Snooping on a lover or teen?! (A rant)

United States
February 17, 2011 8:38pm CST
Do you think it is proper to snoop on a lover? How about your teen? Would you go throught their cell phones or their email? Their diary? I would Never do that. it shows that you do not trust them. And after they find this out , how could they ever be close to you ever again? How could they Trust you ever again?I think the more you snoop , the further away your love or child will become. And soon , Real soon they will never trust you. I know one Needs to know where a teen is . And that one must know if a lover is All yours , but to snoop. I think the minute you start to snoop , All is lost. Your thoughts.
2 people like this
8 responses
• United States
18 Feb 11
Snooping is not healthy in either doing so with the kids and or relationships. There are consequences that come with the end result. If snooping is done and the person is innocent, that is going to hinder the relationship. If the snooping is done and the real truth comes out, one must be preparedd with the results and how to go about handling it. My suggestion would be to simply ask, if the person lies and the truth comes out later then one has to use their judgment on how to handle all issues and or punishment.
2 people like this
@bounce58 (17387)
• Canada
20 Feb 11
Admittedly, I've struggled with this too. I've often caught myself about to... Luckily I come to my senses. And I give my head a shake and ask out loud (yep! really loud) 'what am I doing?!' I think it's just my insecurities trying to get over me. Insecurity vs. sense.
1 person likes this
• United States
20 Feb 11
So Sense beats out Insecurity. That is great! You just have to keep saying to yourself , my partner/spouse/lover Loves me or they wouldn't be with me.
@jillhill (37354)
• United States
18 Feb 11
I probably did snoop when the kids were home and it never affected our relationship...in fact I wish I had done more snooping where my son was concerned so maybe I could have headed off some of the problems he confronted! None of my kids ever held it against me. If I was suspicious of a spouse and I asked them what the heck they were up to and got no answers...I might do some snooping.

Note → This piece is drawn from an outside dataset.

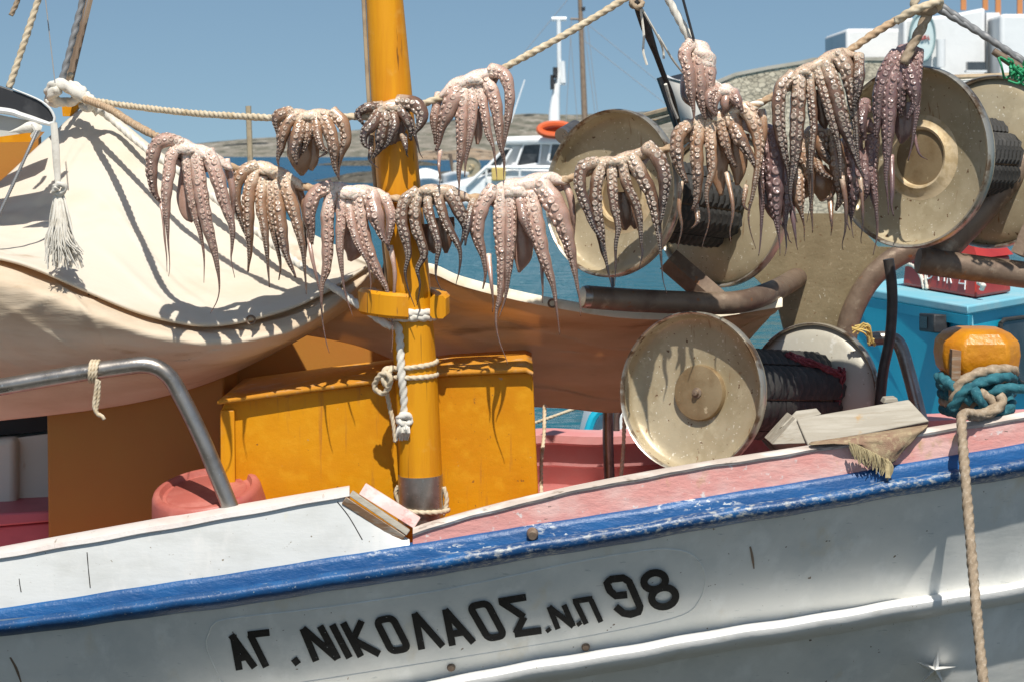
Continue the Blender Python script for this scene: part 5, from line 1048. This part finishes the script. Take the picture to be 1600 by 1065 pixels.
# ================================================================ OCTOPUSES
FACE = np.array((0, -1.0, .12))
def sucker(mb, p, n, r, tone):
    n = unit(n); h = unit(np.cross(n, (0.31, .2, .93))); k = np.cross(n, h); seg = 9
    prof = ((.90, -.45, 0, .35), (1.0, .02, 0, .55), (.94, .32, 0, .82), (.74, .42, 0, .95), (.50, .32, 0, .80), (.001, .20, 0, .58))
    an = np.linspace(0, 2 * math.pi, seg, endpoint=False)
    rings = [[p + n * z * r + rr * r * (math.cos(a) * h + math.sin(a) * k) for a in an] for rr, z, _, s_ in prof]
    mb.loops(rings, caps=False, attr=[(tone, s_, 0) for rr, z, _, s_ in prof for _ in an])
def arm(mb, pts, Y, dy=0.0, suck=True, roll=0.0, seg=12, sc=1.0, tone0=0.0, tone1=1.0, start=.02):
    L_px = length([(a, b, 0) for a, b, *_ in pts])
    n = max(10, int(L_px / 4))
    ctrl = []
    for i, q in enumerate(pts):
        t = i / (len(pts) - 1)
        ctrl.append((*P(q[0], q[1], Y + dy * min(1, t * 2.2) + (.012 if i == 0 else 0)), q[2] * .42 * S(Y)))
    cp = catmull(ctrl, n); p = cp[:, :3]; rad = np.maximum(cp[:, 3], .0012) * (1 + .05 * np.sin(np.arange(n) * .9 + L_px))
    cu = np.clip((np.linspace(0, 1, n) - .55) / .45, 0, 1); rad = np.maximum(rad * (1 - .45 * cu), .0011)
    cs = random.choice((-1, 1)) * random.uniform(.2, 1.0) * 7 * S(Y); ph = random.uniform(0, 6)
    p = p + np.c_[cs * cu ** 3 * np.sin(cu * 4.5 + ph * .3), .6 * cs * cu ** 2, np.zeros(n)]
    T = np.gradient(p, axis=0); T = np.array([unit(t) for t in T]); rings = []; att = []; Nn = []
    ts = np.r_[0, np.cumsum(np.linalg.norm(np.diff(p, axis=0), axis=1))]; tl = ts / ts[-1]
    for i in range(n):
        f = FACE - T[i] * np.dot(FACE, T[i]); f = unit(f); b = np.cross(T[i], f)
        cr, sr = math.cos(roll), math.sin(roll); f, b = f * cr + b * sr, b * cr - f * sr
        Nn.append((f, b)); tone = tone0 + (tone1 - tone0) * min(1, max(0, (tl[i] - .04) / .66)) ** .9
        ring = []
        for a in np.linspace(0, 2 * math.pi, seg, endpoint=False):
            c = math.cos(a); w = rad[i] * (1 - (.16 if c > 0 else 0) * c)      # flattened on the sucker side
            ring.append(p[i] + w * (c * f + math.sin(a) * b)); att.append((tone, 0, max(0, min(1, .45 - .75 * c))))
        rings.append(ring)
    mb.loops(rings, attr=att)
    if suck:
        s = start * ts[-1]; k = 0
        while s < ts[-1] * .97:
            i = int(np.searchsorted(ts, s)); i = min(i, n - 1); r = rad[i]
            if r < 2.5 * S(Y): break
            f, b = Nn[i]; sd = 1 if k % 2 else -1; ang = R(31)
            d = f * math.cos(ang) + b * math.sin(ang) * sd
            tone = tone0 + (tone1 - tone0) * min(1, max(0, (tl[i] - .04) / .66)) ** .9
            rs_ = r * (.385 if random.random() > .06 else .30) * sc * random.uniform(.78, 1.12)
            sucker(mb, p[i] + d * r * .80, unit(d + .25 * b * sd + np.random.randn(3) * .18), rs_, tone)
            s += rs_ * 1.06; k += 1
    return p, rad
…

I really don't think all is lost....
1 person likes this
• United States
19 Feb 11
With a lover , once you feel you Have to snoop , all trust is gone and once that goes, All is lost.
@sender621 (14894)
• United States
18 Feb 11
Everyone does deserve to have their privacy. Different considerations have to come into play when it comes to children. The teenage years are the ones that determine a big part of your life. To keep teens safe for both parent and child, a little snooping is sometimes called for.
@monty21 (119)
• India
18 Feb 11
I don't like it that anybody snoop on me. The reason is i don't snoop on anybody. It is like a cheap behavior and i avoid these things in my life. My thinking is live and let live. Anyone should do other things rather than snoop on anybody. I agree with you completely that anybody start to snoop, all is lost.
1 person likes this
• United States
18 Feb 11
I wonder if the parents that snoop , were spyed on when they were youung?
• China
18 Feb 11
It is a problem of moral character.If you are in another's shoes how you would feel.If so The lovers don't confide in each other,moreover "what is done by night appears by day."You will bring shame on yourself soon.
1 person likes this
• United States
18 Feb 11
Plus ruin a good relationship. If a teen Hasn't done anything wrong and yet their parent snoops and the teen finds out, There goes the trust and therefore the relationship. It is sad.
• Canada
18 Mar 11
The only way I would ever do that would be if I was 100% sure I was going to find something, and needed evidence for something, not just because i was curious, nosy, or just a snoop. In the case of a parent who knows their teen is involved in illegal behaviour, and only needs the proof, then it's one thing. Same with a lover whom you KNOW is cheating, but in the case of one who is just distrustful by nature, it's not OK at all.
1 person likes this
@rposta07 (240)
• United States
19 Feb 11
Well, snooping on a lover is never a good idea in my opinion. this greatly hurts relationships. As you said, it causes the trust to be completely lost. Also, it seems to almost always cause the person doing the snooping to become even more suspicious and to take every little thing in the wrong way. Bad idea! However, snooping on a teen may be okay in certain situaions. If you have a teenage child and there is reason to believe that they may be engaging in dangerous activities, this may e helpful. however, if you snoop on them just to keep tabs on them or to try to catch them in a lie, this could definitely hurt the relationship.